Emma speaks to Professor Beard's Black Bards class (April 21, 2015). Photograph by Monica Mercado.

Emma speaks to Professor Beard’s Black Bards class (April 21, 2015). Photograph by Monica Mercado.

On the day of the first tour, I was grateful that our fieldwork advisor, Monica Mercado, suggested holding “test run” tours. The friendly faces in Professor Linda-Susan Beard’s Black Bards class really helped me get over my nerves and the initial awkwardness of testing out the precarious boundary between presenting academic research and presenting a walking tour. One of the greatest challenges leading up to the tour, for me, was challenging myself to break out of my academic voice. While preparing for the tour, Grace and I even had to scrap a huge document that detailed everything we wanted to discuss, because when we practiced for the tour and read from the paper we had written, it came out dry and incredibly academic. Negotiating the difference between the language I would use for a paper and the language I ended up using on the walking tour was not an easy process.

The “public” tours, I discovered, were extremely unpredictable. Despite overwhelmingly positive feedback on all of our tours, some of them were harder than others. Some days our audience was very quiet, and other days we had to cut discussion short in order to stay on schedule! In particular, through my experience I have realized the incredible power and importance of asking questions. Questions made the difference between some of our good tours and some of our great tours. Questions not only allowed Grace and I to improve later iterations of the tour but also created a better atmosphere on the tours themselves. Some of the best moments on the tours for me were times when a student or a staff member would ask a question and another community member on the tour would answer. The interactions between community members on the tour would generally create a much more relaxed and engaged atmosphere, which allowed the participants on the tour to reflect even more on the spaces and information we presented. I also think that questions pushed our research even further. Some questions would allow me to make connections with information I had found over the semester in incredibly new ways.
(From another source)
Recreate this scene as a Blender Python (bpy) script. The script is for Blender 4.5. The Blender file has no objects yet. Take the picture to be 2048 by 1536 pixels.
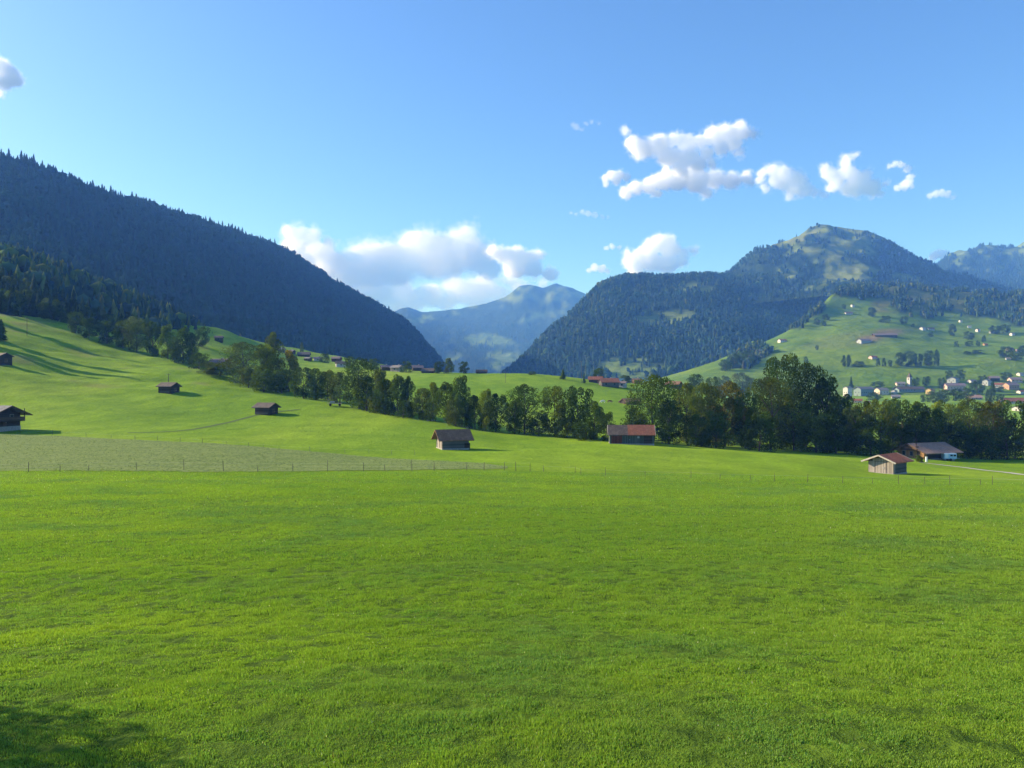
SUN_E, SKY_E, SKY_DUST, SKY_OZ, EXPOSURE = 4.9, 0.115, 1.8, 8.0, 1.12
HAZE, HAZE_COL, VOL_BOUNCES = 1.35e-4, (0.13, 0.345, 1.0), 32
CLOUDS, FORESTS, GRASS = True, True, True
SHX, SHY, SHH, SHW = -24.8, 19.8, 9.0, 6.6
GR_A, GR_B, GR_C = (0.172, 0.300, 0.040), (0.280, 0.400, 0.052), (0.138, 0.258, 0.082)
import bpy, bmesh, math, random
import numpy as np
from mathutils import Vector, Matrix

# ------------------------------------------------------------------ basics
scene = bpy.context.scene
COL = scene.collection
R = math.radians
random.seed(7)
RNG = np.random.default_rng(11)
F, CX, CY, ZC = 1593.0, 1024.0, 768.0, 20.0      # lens in photo pixels, eye height
SUN_AZ, SUN_EL = -71.0, 23.0                     # left of the view axis, above the horizon
TO_SUN = Vector((math.sin(R(SUN_AZ)) * math.cos(R(SUN_EL)), math.cos(R(SUN_AZ)) * math.cos(R(SUN_EL)), math.sin(R(SUN_EL))))


def link(o, parent=None):
    COL.objects.link(o)
    if parent is not None:
        o.parent = parent
    return o


def tag(o, label=None, cat=None, group=None, kind=None):
    if label: o['label'] = label
    if cat: o['category'] = cat
    if group: o['group'] = group
    if kind: o['kind'] = kind
    return o


def empty(name, loc, rz=0.0):
    o = bpy.data.objects.new(name, None)
    o.empty_display_size = 0.5
    o.location = loc
    o.rotation_euler = (0, 0, rz)
    return link(o)


def np_mesh(name, V, faces_idx, face_n, mats, attrs=None, smooth=False, mat_idx=None):
    """mesh from numpy arrays; faces_idx flat loop indices, face_n verts per face (int or array)"""
    me = bpy.data.meshes.new(name)
    V = np.ascontiguousarray(V, dtype=np.float32)
    li = np.ascontiguousarray(faces_idx, dtype=np.int32).ravel()
    if np.isscalar(face_n):
        nf = len(li) // face_n
        tot = np.full(nf, face_n, np.int32)
    else:
        tot = np.asarray(face_n, np.int32); nf = len(tot)
    start = np.concatenate([[0], np.cumsum(tot)[:-1]]).astype(np.int32)
    me.vertices.add(len(V)); me.vertices.foreach_set('co', V.ravel())
    me.loops.add(len(li)); me.loops.foreach_set('vertex_index', li)
    me.polygons.add(nf); me.polygons.foreach_set('loop_start', start)
    try:
        me.polygons.foreach_set('loop_total', tot)
    except Exception:
        pass
    for m in mats: me.materials.append(m)
    if mat_idx is not None:
        me.polygons.foreach_set('material_index', np.asarray(mat_idx, np.int32))
    if smooth:
        me.polygons.foreach_set('use_smooth', np.ones(nf, bool))
    for k, a in (attrs or {}).items():
        a = np.asarray(a, np.float32)
        if a.ndim == 1:
            at = me.attributes.new(k, 'FLOAT', 'POINT'); at.data.foreach_set('value', a)
        else:
            at = me.attributes.new(k, 'FLOAT_COLOR', 'POINT')
            if a.shape[1] == 3: a = np.concatenate([a, np.ones((len(a), 1), np.float32)], 1)
            at.data.foreach_set('color', np.ascontiguousarray(a).ravel())
    me.update(calc_edges=True)
    return me


def obj(name, me, parent=None):
    return link(bpy.data.objects.new(name, me), parent)


# ------------------------------------------------------------------ noise
def _h(ix, iy, iz):
    with np.errstate(over='ignore'):
        n = (ix.astype(np.uint32) * np.uint32(374761393) + iy.astype(np.uint32) * np.uint32(668265263)
             + iz.astype(np.uint32) * np.uint32(2246822519))
        n = (n ^ (n >> np.uint32(13))) * np.uint32(1274126177)
        n = n ^ (n >> np.uint32(16))
    return n.astype(np.float64) / 4294967295.0 * 2 - 1


def vn(x, y, z=None):
    x = np.asarray(x, float); y = np.asarray(y, float)
    z = np.zeros_like(x) if z is None else np.asarray(z, float)
    ix, iy, iz = np.floor(x).astype(np.int64), np.floor(y).astype(np.int64), np.floor(z).astype(np.int64)
    fx, fy, fz = x - ix, y - iy, z - iz
    u, v, w = fx * fx * (3 - 2 * fx), fy * fy * (3 - 2 * fy), fz * fz * (3 - 2 * fz)
    def L(a, b, t): return a + (b - a) * t
    return L(L(L(_h(ix, iy, iz), _h(ix + 1, iy, iz), u), L(_h(ix, iy + 1, iz), _h(ix + 1, iy + 1, iz), u), v),
             L(L(_h(ix, iy, iz + 1), _h(ix + 1, iy, iz + 1), u), L(_h(ix, iy + 1, iz + 1), _h(ix + 1, iy + 1, iz + 1), u), v), w)


def fbm(x, y, z=None, octv=4, gain=0.5):
    s, a, t = 0.0, 1.0, 0.0
    x = np.asarray(x, float); y = np.asarray(y, float)
    for k in range(octv):
        f = 2.03 ** k
        s = s + a * vn(x * f + 17.3 * k, y * f - 9.1 * k, None if z is None else np.asarray(z) * f + 3.7 * k)
        t += a; a *= gain
    return s / t


# ------------------------------------------------------------------ monotone cubic interpolation
def _tang(xs, V):
    h = np.diff(xs)[:, None]; d = np.diff(V, axis=0) / h
    D = np.zeros_like(V)
    a, b = d[:-1], d[1:]
    ok = (a * b) > 0
    D[1:-1] = np.where(ok, 2 * a * b / np.where(ok, a + b, 1), 0)
    D[0], D[-1] = d[0], d[-1]
    return D


def herm(xs, V, q):
    """xs (n), V (n,M), q (M) -> (M)"""
    xs = np.asarray(xs, float); V = np.asarray(V, float); q = np.asarray(q, float)
    D = _tang(xs, V)
    i = np.clip(np.searchsorted(xs, q) - 1, 0, len(xs) - 2)
    h = xs[i + 1] - xs[i]
    t = np.clip((q - xs[i]) / h, 0, 1)
    j = np.arange(V.shape[1]) if V.shape[1] > 1 else np.zeros(len(q), int)
    p0, p1, m0, m1 = V[i, j], V[i + 1, j], D[i, j] * h, D[i + 1, j] * h
    t2, t3 = t * t, t * t * t
    return (2 * t3 - 3 * t2 + 1) * p0 + (t3 - 2 * t2 + t) * m0 + (-2 * t3 + 3 * t2) * p1 + (t3 - t2) * m1


# ------------------------------------------------------------------ the ground: height below / above the eye at set distances
NEAR = [(-400, -5.5), (-60, -6.0), (0, -6.25), (14, -6.75), (32, -8.7), (75, -10.9)]
GROUND = {
    -900: [(110, -12.0), (185, -10), (230, 2), (300, 30), (420, 80), (550, 120), (800, 130), (2000, -10), (9500, -40)],
    -300: [(110, -12.0), (185, -11), (230, -5), (270, 6), (330, 22), (420, 50), (550, 80), (800, 90), (2000, -10), (9500, -40)],
    0: [(110, -12.1), (185, -11.6), (230, -8.6), (270, -0.5), (330, 13), (420, 35.5), (550, 60), (700, 75), (1000, 80), (2000, -10), (9500, -40)],
    200: [(110, -12.1), (175, -12.0), (250, -6.6), (290, -1.3), (330, 5.6), (390, 16.6), (450, 29), (600, 47), (1000, 55), (2000, -10), (9500, -40)],
    400: [(110, -12.2), (165, -12.2), (230, -10.4), (280, -3.9), (330, 3.6), (400, 11.0), (520, 28.5), (650, 47), (1000, 50), (2000, -10), (9500, -40)],
    600: [(110, -12.2), (155, -12.8), (220, -11.3), (270, -6.3), (310, -3.3), (350, -1.5), (480, 8.4), (620, 18), (800, 34), (1000, 36), (1500, 20), (2500, -20), (9500, -40)],
    800: [(112, -12.2), (150, -13.4), (200, -12.2), (250, -9.7), (300, -7), (430, 0.8), (520, 8.2), (600, 11.8), (800, 15), (1000, 14), (1300, 8), (2500, -30), (9500, -40)],
    1024: [(115, -12.4), (150, -13.4), (190, -14), (225, -13.7), (260, -12.5), (330, -8.7), (430, -0.5), (500, 6.6), (600, 4), (800, -6), (1500, -25), (9500, -40)],
    1250: [(110, -12.4), (150, -13.8), (190, -14.6), (225, -15.1), (270, -13.9), (350, -10.3), (440, -4.2), (500, 0.0), (560, 1.0), (700, -6), (1300, -25), (9500, -40)],
    1600: [(110, -12.9), (150, -14.8), (190, -16.9), (225, -18.6), (300, -19), (450, -17), (600, -18), (750, -18), (900, -16.5), (1000, -14), (1300, -26), (9500, -40)],
    1775: [(110, -13.2), (140, -15.8), (190, -17.9), (225, -19.4), (300, -22), (600, -21.5), (750, -19.5), (900, -16.5), (1000, -13.9), (1300, -26), (9500, -40)],
    2048: [(110, -13.6), (140, -16.2), (190, -19.3), (225, -21.2), (300, -24), (600, -22), (750, -19.5), (900, -16.5), (1000, -13.9), (1300, -26), (9500, -40)],
    3000: [(110, -14), (140, -16.5), (190, -19.5), (225, -21.5), (300, -24), (600, -22), (750, -19.5), (900, -16.5), (1000, -13.9), (1300, -26), (9500, -40)],
}
_gpx = np.array(sorted(GROUND), float)


def gz(x, y):
    x = np.atleast_1d(np.asarray(x, float)); y = np.atleast_1d(np.asarray(y, float))
    px = np.clip(CX + F * x / np.maximum(y, 60.0), -900, 3000)
    Z = []
    for k in _gpx:
        t = np.array(NEAR + GROUND[int(k)], float)
        Z.append(herm(t[:, 0], t[:, 1:2], y))
    z = herm(_gpx, np.array(Z), px)
    w = np.clip((y - 20) / 60, 0, 1)
    z = z + 0.30 * w * fbm(x / 31.0, y / 31.0, octv=3) + 0.08 * fbm(x / 6.5 + 40, y / 6.5, octv=2) * np.clip(1 - (y - 60) / 120, 0.15, 1)
    sl = np.clip((y - 235) / 60, 0, 1) * np.clip((-x - 40) / 80, 0, 1)          # terraces and hollows on the left slope
    z = z + sl * (1.9 * fbm(x / 26.0 + 9, y / 13.0, octv=3))
    return z + ZC


def ghit(px, py, dmin=9.0, dmax=1290.0):
    d = np.geomspace(dmin, dmax, 6000)
    x = (px - CX) / F * d
    z = gz(x, d)
    pp = CY - (z - ZC) * F / d
    k = np.argmax(pp <= py) if (pp <= py).any() else int(np.argmin(pp))
    return Vector((x[k], d[k], z[k]))


def gpoint(px, depth):
    x = (px - CX) / F * depth
    return Vector((x, depth, gz(x, depth)[0]))


# ------------------------------------------------------------------ materials
MATS = {}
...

Emma and Grace speak to a tour group in Merion Hall (April 24, 2015). Photograph by Monica Mercado.

Emma and Grace speak to a tour group in Merion Hall (April 24, 2015). Photograph by Monica Mercado.
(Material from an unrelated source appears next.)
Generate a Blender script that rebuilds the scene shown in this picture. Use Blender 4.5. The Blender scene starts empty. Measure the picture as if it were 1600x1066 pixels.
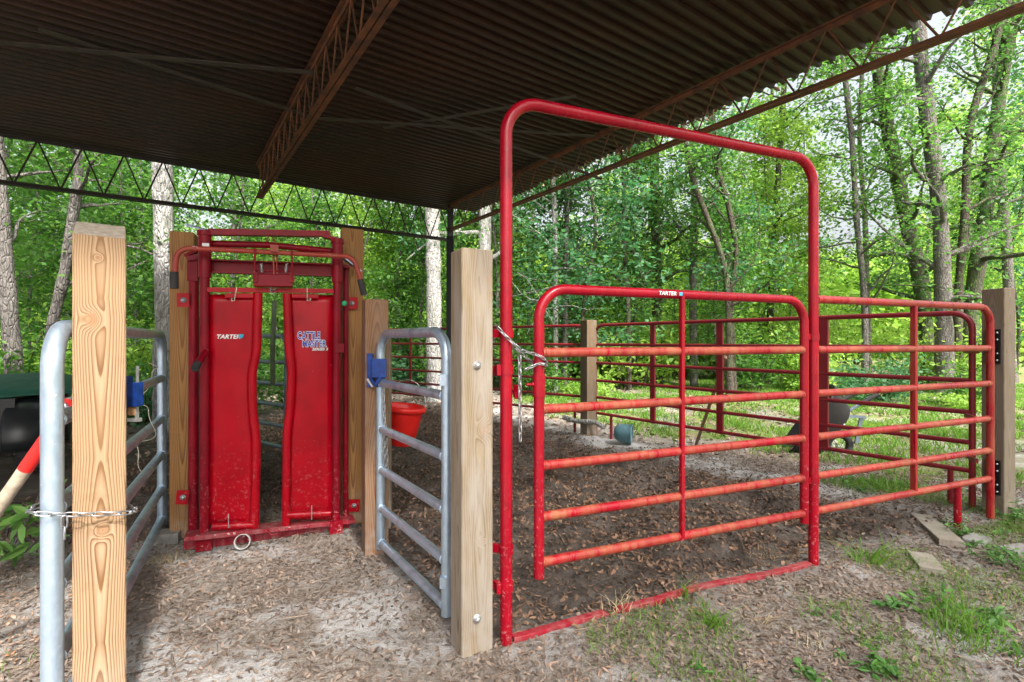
import bpy, math, random
import numpy as np
from mathutils import Vector, Matrix, noise as mnoise

random.seed(7)
SC = bpy.context.scene
COL = SC.collection
# ------------------------------------------------------------------ camera, light, exposure
F = 780.0 / 1600.0 * 36.0
EYE = 1.275
cd = bpy.data.cameras.new('camera'); cam = bpy.data.objects.new('camera', cd); COL.objects.link(cam)
cam.location = (0, 0, EYE); cam.rotation_euler = (math.radians(90), 0, 0)
cd.lens = F; cd.sensor_width = 36; cd.clip_start = 0.05; cd.clip_end = 800
SC.camera = cam
SUN_EL, SUN_AZ = math.radians(48), math.radians(150)      # azimuth clockwise from +Y (sun behind the viewer, to the right)
W = bpy.data.worlds.new('World'); SC.world = W; W.use_nodes = True
nt = W.node_tree; bg = nt.nodes['Background']
sky = nt.nodes.new('ShaderNodeTexSky'); sky.sky_type = 'NISHITA'; sky.sun_disc = False
sky.sun_elevation = SUN_EL; sky.sun_rotation = SUN_AZ
sky.air_density = 1.0; sky.dust_density = 9.0; sky.ozone_density = 0.3
hs = nt.nodes.new('ShaderNodeHueSaturation'); hs.inputs['Saturation'].default_value = .35     # hazy white sky
nt.links.new(sky.outputs[0], hs.inputs['Color']); nt.links.new(hs.outputs[0], bg.inputs[0]); bg.inputs[1].default_value = 0.15
sd = bpy.data.lights.new('sun', 'SUN'); sun = bpy.data.objects.new('sun', sd); COL.objects.link(sun)
sd.energy = 2.6; sd.angle = math.radians(2.5); sd.color = (1, .96, .90)
S = Vector((math.sin(SUN_AZ) * math.cos(SUN_EL), math.cos(SUN_AZ) * math.cos(SUN_EL), math.sin(SUN_EL)))
sun.rotation_euler = S.to_track_quat('Z', 'Y').to_euler(); sun.location = (8, -14, 20)
VS = SC.view_settings; VS.view_transform = 'Standard'; VS.look = 'None'; VS.gamma = 1; VS.exposure = 1.6
SC.cycles.max_bounces = 8; SC.cycles.diffuse_bounces = 5; SC.cycles.transmission_bounces = 4
SC.cycles.use_denoising = True

# ------------------------------------------------------------------ helpers
def at(px, py, Y): return Vector(((px - 800) / 780 * Y, Y, EYE - (py - 533) / 780 * Y))
def gp(px, py):
    Y = EYE * 780 / (py - 533); return Vector(((px - 800) / 780 * Y, Y, 0))
def plane_hit(px, py, P0, v, d=0.0):
    a = (px - 800) / 780; Y = (P0.x * v.x + P0.y * v.y + d) / (a * v.x + v.y)
    return at(px, py, Y)

def tag(o, label=None, cat=None, group=None, kind=None):
    if label: o['label'] = label
    if cat: o['category'] = cat
    if group: o['group'] = group
    if kind: o['kind'] = kind
    return o
def thing(name, label, cat, loc=(0, 0, 0), group=None):
    o = bpy.data.objects.new(name, None); COL.objects.link(o); o.location = loc
    o.empty_display_size = .2; o['wl'] = list(loc)
    return tag(o, label, cat, group)
def wloc(o):
    p = o; v = Vector(o.location)
    while p.parent: p = p.parent; v += Vector(p.location)
    return v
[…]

Perhaps the best moments of the tours for me happened when Grace or I would be speaking and the face of a community member would rise in shock or intrigue. Moments where participants on the tour would so visually engage with the material we had discovered over the semester are what make the medium of a walking tour so special. In addition to presenting about Bryn Mawr’s past, I often watched students, as we finished discussing black labor, take one last look around Merion as we walked out of the hall–as if truly reconsidering what the space has meant for black bodies throughout Bryn Mawr’s history.

The walking tour was created with those moments in mind. It aims to take familiar spaces on campus and defamiliarize them in a meaningful way–a way that can create conversation and inspire members of our community to continue searching out and re-remembering black experiences at Bryn Mawr. As Grace continues this project in the summer, beyond graduation, my advice to her would be to utilize and capitalize on social media–a point we were both reminded of last week. One of our most well attended tours was actually our last. Just the night before, Bryn Mawr social media was buzzing with news that brought last Fall’s campus conversation about the Confederate flag-hanging incident back to the fore. Reminders that our project had been inspired by this incident were then posted to these same social media channels, bringing, in particular, an incredible student turnout to the tour the next day. The reason for this turnout, however, remains an example of how far Bryn Mawr still has to go. Grace’s continuation of the project during the Summer of 2015 will hopefully continue to attract new audiences and online engagement.

I hope that as Bryn Mawr continues to move forward, members of the community can continue to learn about these difficult, yet empowering, histories.